«Знаешь ли, во что я верю? В предстоящий спутанный лес; во вдохновенность природы – и в твою дружбу».

«…Помнишь, я назначал какую-то далекую пятницу, <…> а потом вдруг в 6 часов я мчался на вокзал и зарывался с тобой в глубокое, глубокое лето».

«Поклон Нюте. Лене кланяйся. Поклонись и Мише. Перед Валей ляг, так и быть. Володя? Ну, провались перед ним сквозь землю».

20 июня 1910 года Боря приезжал в Спасское, где отдыхали Штихи с Виноградами. Пошли гулять втроем – Шура, Лена и Боря. Говорили, спорили. О чем? Очевидно, как всегда в молодости, о самом важном в жизни. Шура, доказывая свое, лег на шпалы между рельсами и сказал, что не встанет, когда над ним пройдет поезд (повзрослел: это вышло серьезнее горчичника). Лена уговорила его встать. Через несколько дней Борис написал в письме:

…тогда вечером я сел в купе на столик в уровень с полевой темью и весь окунулся в букет, который мы рвали втроем, между поездами. <…> Я очень много думал двумя образами, которые упорно кочевали за мной: тобою и Леной.

Ах, как ты лег тогда!

Ты не знаешь, как ты упоенно хотел этого; ты не спрашивай себя, ты ничего не знаешь; я тебе говорю – ты бы не вста,л. Можешь не верить себе – это третьестепенно. Я никому и ничему не верю, – но я это знаю, ты бы остался между рельс.

Ты ведь был неузнаваем.<…>

Но ты даже не подозреваешь, до чего я пошл!

Ведь в сущности я был влюблен в нас троих вместе.

Большая часть компании всерьез сочиняла стихи. Евгений Борисович Пастернак, сын и биограф Бориса Леонидовича, пишет:

Пастернак старательно скрывал от друзей и домашних свои первые литературные опыты. Семейное взаимопонимание было нарушено его необъяснимым и, казалось, неокончательным отказом от занятий музыкой.<…> Летом 1910 года исключением из общего правила были Александр Штих, который восхищался этими опытами и в своих собственных был близок им до подражания, и Сергей Дурылин, который умел увидеть в них, как он вспоминает, «золотые частицы, носимые хаосом», и поверить в его возможности.

И далее, уже о 1912 годе:

Александр Штих оставался самым близким свидетелем поэтических опытов Пастернака. Он восторженно принимал новые стихотворения, обсуждал и запоминал их строчки и образы и сам сочинял во многом похожие вещи. Вскоре после кончины Пастернака он принес нам свято сохраненные листочки шести стихотворений 1912 года, два из которых <…> были записаны им со слуха. На его понимание и поддержку Борис мог рассчитывать всегда. <…>

Далеко не с таким пониманием встретили Пастернака те, кто, считая литературу своим призванием, уже относились к ней профессионально. По воспоминаниям Локса, Борис Садовской, услышав чтение Пастернака у Анисимова, презрительно сказал, что «все это до него не доходит: „Все эти новейшие кривляния глубоко чужды мне“».
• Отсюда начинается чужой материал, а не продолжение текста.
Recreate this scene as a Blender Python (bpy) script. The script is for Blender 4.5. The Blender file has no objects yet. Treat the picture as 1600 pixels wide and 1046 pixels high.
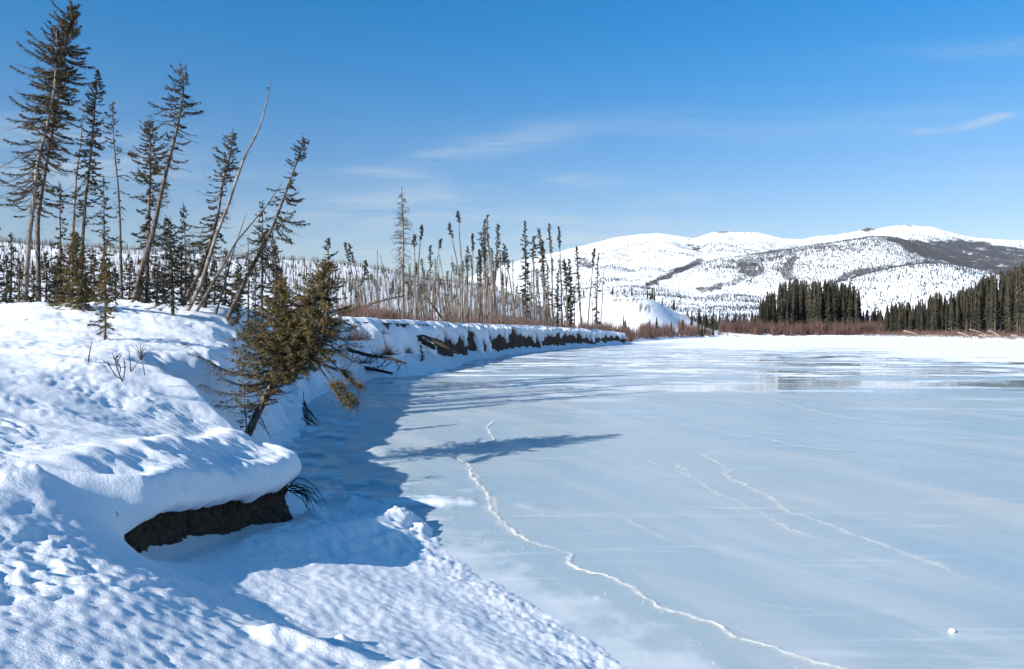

(Е. Пастернак. «Борис Пастернак. Биография».)

А Александр Гавронский, двоюродный брат Иды Высоцкой (той самой «девушки из богатого дома», дочери чаеторговца Высоцкого), «с великим трудом собрал, лицо в серьезную складку и, поборов внутренний смех, заявил о том, что „здесь излишек содержания в ущерб форме…“ или что-то в этом роде, „что это нехудожественно – и – слишком глубоко для искусства“». (Там же.)

В отличие от многих молодой Шура Штих оценил Борину гениальность сразу. Дружба их продолжалась. Борис мучительно метался в поисках своего призвания, стихи долго не считал главным в жизни, собирался стать композитором, философом. Преподавание философии в Московском университете его не удовлетворяло, и Пастернак уехал учиться в Марбург – тогдашнюю философскую Мекку – к профессору Когену. То марбургское лето 1912 года значило в жизни Бориса очень много – отвергнутое предложение Иде Высоцкой, разочарование в философии. Письма Шуре шли одно за другим: известны от 18, 27 июня, 3, 7, 9, 11, 14, 17(два письма), 18, 19, 22, 25 июля и далее.